What's interesting is we had that huge increase in enrollment. I mean, it shocked me, to be honest. We had the record enrollment in Valdosta State’s history. About 1,000 more new students for the Fall of 2020 than in the Fall of 2019. Normally, if I’m 50 students up, I'm dancing. So, with us being a midsize school in South Georgia, not near any booming metropolis, we have to work hard for each student. But, again, it’s a genuine place, you know, and so we get to know them.

I lead a committee of all the directors of admissions in Georgia and we were all sharing our numbers. None of us could trust the numbers. We all had admitted these students because the State of Georgia became test score optional. The students weren’t able to take the spring tests, so the state let us admit students based on GPA alone. Well guess what? All of us schools admitted those students. And so we were all kind of going, okay, but where are they going to go? What was interesting is that we at Valdosta State University had the highest increase of any school in Georgia, at 9.2%. Georgia Tech was right behind us at 9%.

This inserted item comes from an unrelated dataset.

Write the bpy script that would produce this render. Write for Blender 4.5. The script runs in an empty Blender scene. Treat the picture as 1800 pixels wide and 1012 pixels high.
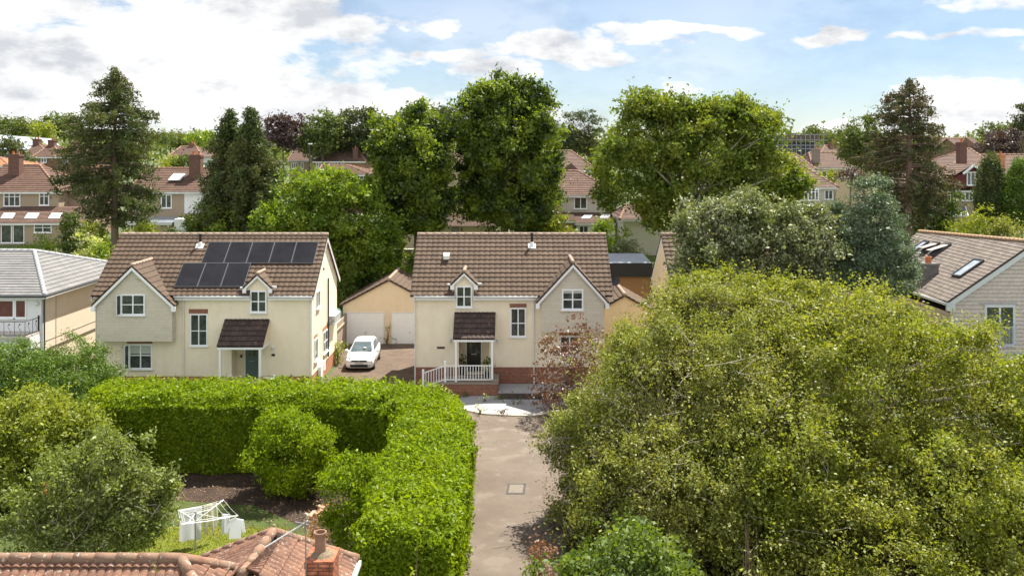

I've thought about this a lot and it really was the entire university that came together to enroll this class. We made it a priority to ensure students felt heard and seen. We don't just admit you and say, nice to meet you. Our mission is to create a personalized relationship with our prospective students.

We have a great team. We have had staff members working in this office, five, eight some 32 years, and I’ll just be blunt, it's not for the money. It’s for changing lives. When you’ve worked hard to recruit a student and to make sure the university knows that student’s hopes and dreams, there is nothing better than having the student thank you, sometimes years later. They come up to you and say you are the reason I came into college, or you were the reason I am now fill in the blank. What better thing could you want in your life? It’s just the best.”

-- Ryan Hogan, Director of Admissions, Valdosta State (December 2020).